**Written instruction**
Print the full listing exactly.

**Collected data**
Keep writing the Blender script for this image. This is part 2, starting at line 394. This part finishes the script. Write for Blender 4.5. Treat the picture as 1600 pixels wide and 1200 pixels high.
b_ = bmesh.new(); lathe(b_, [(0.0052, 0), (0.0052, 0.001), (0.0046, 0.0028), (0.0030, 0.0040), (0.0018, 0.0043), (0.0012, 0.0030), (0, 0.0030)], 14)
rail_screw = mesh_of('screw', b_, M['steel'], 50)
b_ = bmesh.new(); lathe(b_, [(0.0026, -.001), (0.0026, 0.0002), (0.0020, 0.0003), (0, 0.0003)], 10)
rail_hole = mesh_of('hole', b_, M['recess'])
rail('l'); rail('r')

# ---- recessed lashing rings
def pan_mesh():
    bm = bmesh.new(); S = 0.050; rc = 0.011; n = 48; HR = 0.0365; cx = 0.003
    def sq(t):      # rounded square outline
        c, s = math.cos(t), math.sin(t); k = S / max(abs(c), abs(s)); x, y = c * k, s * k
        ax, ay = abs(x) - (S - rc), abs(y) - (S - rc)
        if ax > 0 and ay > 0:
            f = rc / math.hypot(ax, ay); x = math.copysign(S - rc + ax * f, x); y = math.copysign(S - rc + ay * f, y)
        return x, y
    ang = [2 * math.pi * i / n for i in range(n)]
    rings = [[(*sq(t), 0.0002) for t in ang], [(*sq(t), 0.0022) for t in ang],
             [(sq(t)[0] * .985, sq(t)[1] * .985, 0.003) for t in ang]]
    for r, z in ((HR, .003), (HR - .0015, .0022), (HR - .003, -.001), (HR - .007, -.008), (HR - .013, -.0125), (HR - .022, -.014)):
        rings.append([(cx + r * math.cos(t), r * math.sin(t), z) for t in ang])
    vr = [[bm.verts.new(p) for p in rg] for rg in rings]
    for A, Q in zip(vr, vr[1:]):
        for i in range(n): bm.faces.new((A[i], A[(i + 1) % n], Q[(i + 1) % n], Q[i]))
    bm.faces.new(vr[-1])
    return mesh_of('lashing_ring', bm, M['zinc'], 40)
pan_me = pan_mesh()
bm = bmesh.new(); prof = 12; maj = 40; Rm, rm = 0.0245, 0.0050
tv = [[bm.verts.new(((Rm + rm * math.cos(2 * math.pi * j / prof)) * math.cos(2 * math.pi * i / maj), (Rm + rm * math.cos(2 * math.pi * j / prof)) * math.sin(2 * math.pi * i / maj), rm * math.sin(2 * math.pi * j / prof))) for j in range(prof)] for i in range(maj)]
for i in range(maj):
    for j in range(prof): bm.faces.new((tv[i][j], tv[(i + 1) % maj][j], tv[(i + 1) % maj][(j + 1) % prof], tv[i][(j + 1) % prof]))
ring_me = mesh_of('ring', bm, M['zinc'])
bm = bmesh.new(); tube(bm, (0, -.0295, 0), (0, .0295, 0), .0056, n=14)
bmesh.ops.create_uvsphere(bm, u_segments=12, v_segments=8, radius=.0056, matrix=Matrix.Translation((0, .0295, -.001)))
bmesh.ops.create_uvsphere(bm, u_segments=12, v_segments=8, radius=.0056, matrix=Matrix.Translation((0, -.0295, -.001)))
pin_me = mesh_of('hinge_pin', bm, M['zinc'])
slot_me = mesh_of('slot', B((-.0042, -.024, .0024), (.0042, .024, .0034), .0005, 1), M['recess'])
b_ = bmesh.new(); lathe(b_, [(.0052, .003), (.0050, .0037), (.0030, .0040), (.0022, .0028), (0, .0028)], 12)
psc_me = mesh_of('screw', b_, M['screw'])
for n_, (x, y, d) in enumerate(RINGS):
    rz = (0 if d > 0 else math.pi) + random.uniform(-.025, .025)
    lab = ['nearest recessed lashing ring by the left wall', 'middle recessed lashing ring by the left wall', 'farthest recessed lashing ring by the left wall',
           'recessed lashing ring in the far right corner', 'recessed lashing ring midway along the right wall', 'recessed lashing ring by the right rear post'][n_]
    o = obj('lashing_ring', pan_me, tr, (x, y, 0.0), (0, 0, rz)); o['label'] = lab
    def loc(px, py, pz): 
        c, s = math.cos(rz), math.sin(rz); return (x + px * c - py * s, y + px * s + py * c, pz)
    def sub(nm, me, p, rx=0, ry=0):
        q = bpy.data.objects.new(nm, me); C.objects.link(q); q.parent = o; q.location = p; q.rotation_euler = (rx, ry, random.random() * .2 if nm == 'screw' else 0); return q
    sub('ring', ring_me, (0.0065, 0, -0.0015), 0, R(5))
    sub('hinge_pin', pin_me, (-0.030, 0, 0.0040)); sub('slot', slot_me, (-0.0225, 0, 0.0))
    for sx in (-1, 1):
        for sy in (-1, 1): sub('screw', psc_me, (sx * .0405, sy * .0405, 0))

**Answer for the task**
Keep writing the Blender script for this image. This is part 2, starting at line 394. This part finishes the script. Write for Blender 4.5. Treat the picture as 1600 pixels wide and 1200 pixels high.
b_ = bmesh.new(); lathe(b_, [(0.0052, 0), (0.0052, 0.001), (0.0046, 0.0028), (0.0030, 0.0040), (0.0018, 0.0043), (0.0012, 0.0030), (0, 0.0030)], 14)
rail_screw = mesh_of('screw', b_, M['steel'], 50)
b_ = bmesh.new(); lathe(b_, [(0.0026, -.001), (0.0026, 0.0002), (0.0020, 0.0003), (0, 0.0003)], 10)
rail_hole = mesh_of('hole', b_, M['recess'])
rail('l'); rail('r')

# ---- recessed lashing rings
def pan_mesh():
    bm = bmesh.new(); S = 0.050; rc = 0.011; n = 48; HR = 0.0365; cx = 0.003
    def sq(t):      # rounded square outline
        c, s = math.cos(t), math.sin(t); k = S / max(abs(c), abs(s)); x, y = c * k, s * k
        ax, ay = abs(x) - (S - rc), abs(y) - (S - rc)
        if ax > 0 and ay > 0:
            f = rc / math.hypot(ax, ay); x = math.copysign(S - rc + ax * f, x); y = math.copysign(S - rc + ay * f, y)
        return x, y
    ang = [2 * math.pi * i / n for i in range(n)]
    rings = [[(*sq(t), 0.0002) for t in ang], [(*sq(t), 0.0022) for t in ang],
             [(sq(t)[0] * .985, sq(t)[1] * .985, 0.003) for t in ang]]
    for r, z in ((HR, .003), (HR - .0015, .0022), (HR - .003, -.001), (HR - .007, -.008), (HR - .013, -.0125), (HR - .022, -.014)):
        rings.append([(cx + r * math.cos(t), r * math.sin(t), z) for t in ang])
    vr = [[bm.verts.new(p) for p in rg] for rg in rings]
    for A, Q in zip(vr, vr[1:]):
        for i in range(n): bm.faces.new((A[i], A[(i + 1) % n], Q[(i + 1) % n], Q[i]))
    bm.faces.new(vr[-1])
    return mesh_of('lashing_ring', bm, M['zinc'], 40)
pan_me = pan_mesh()
bm = bmesh.new(); prof = 12; maj = 40; Rm, rm = 0.0245, 0.0050
tv = [[bm.verts.new(((Rm + rm * math.cos(2 * math.pi * j / prof)) * math.cos(2 * math.pi * i / maj), (Rm + rm * math.cos(2 * math.pi * j / prof)) * math.sin(2 * math.pi * i / maj), rm * math.sin(2 * math.pi * j / prof))) for j in range(prof)] for i in range(maj)]
for i in range(maj):
    for j in range(prof): bm.faces.new((tv[i][j], tv[(i + 1) % maj][j], tv[(i + 1) % maj][(j + 1) % prof], tv[i][(j + 1) % prof]))
ring_me = mesh_of('ring', bm, M['zinc'])
bm = bmesh.new(); tube(bm, (0, -.0295, 0), (0, .0295, 0), .0056, n=14)
bmesh.ops.create_uvsphere(bm, u_segments=12, v_segments=8, radius=.0056, matrix=Matrix.Translation((0, .0295, -.001)))
bmesh.ops.create_uvsphere(bm, u_segments=12, v_segments=8, radius=.0056, matrix=Matrix.Translation((0, -.0295, -.001)))
pin_me = mesh_of('hinge_pin', bm, M['zinc'])
slot_me = mesh_of('slot', B((-.0042, -.024, .0024), (.0042, .024, .0034), .0005, 1), M['recess'])
b_ = bmesh.new(); lathe(b_, [(.0052, .003), (.0050, .0037), (.0030, .0040), (.0022, .0028), (0, .0028)], 12)
psc_me = mesh_of('screw', b_, M['screw'])
for n_, (x, y, d) in enumerate(RINGS):
    rz = (0 if d > 0 else math.pi) + random.uniform(-.025, .025)
    lab = ['nearest recessed lashing ring by the left wall', 'middle recessed lashing ring by the left wall', 'farthest recessed lashing ring by the left wall',
           'recessed lashing ring in the far right corner', 'recessed lashing ring midway along the right wall', 'recessed lashing ring by the right rear post'][n_]
    o = obj('lashing_ring', pan_me, tr, (x, y, 0.0), (0, 0, rz)); o['label'] = lab
    def loc(px, py, pz): 
        c, s = math.cos(rz), math.sin(rz); return (x + px * c - py * s, y + px * s + py * c, pz)
    def sub(nm, me, p, rx=0, ry=0):
        q = bpy.data.objects.new(nm, me); C.objects.link(q); q.parent = o; q.location = p; q.rotation_euler = (rx, ry, random.random() * .2 if nm == 'screw' else 0); return q
    sub('ring', ring_me, (0.0065, 0, -0.0015), 0, R(5))
    sub('hinge_pin', pin_me, (-0.030, 0, 0.0040)); sub('slot', slot_me, (-0.0225, 0, 0.0))
    for sx in (-1, 1):
        for sy in (-1, 1): sub('screw', psc_me, (sx * .0405, sy * .0405, 0))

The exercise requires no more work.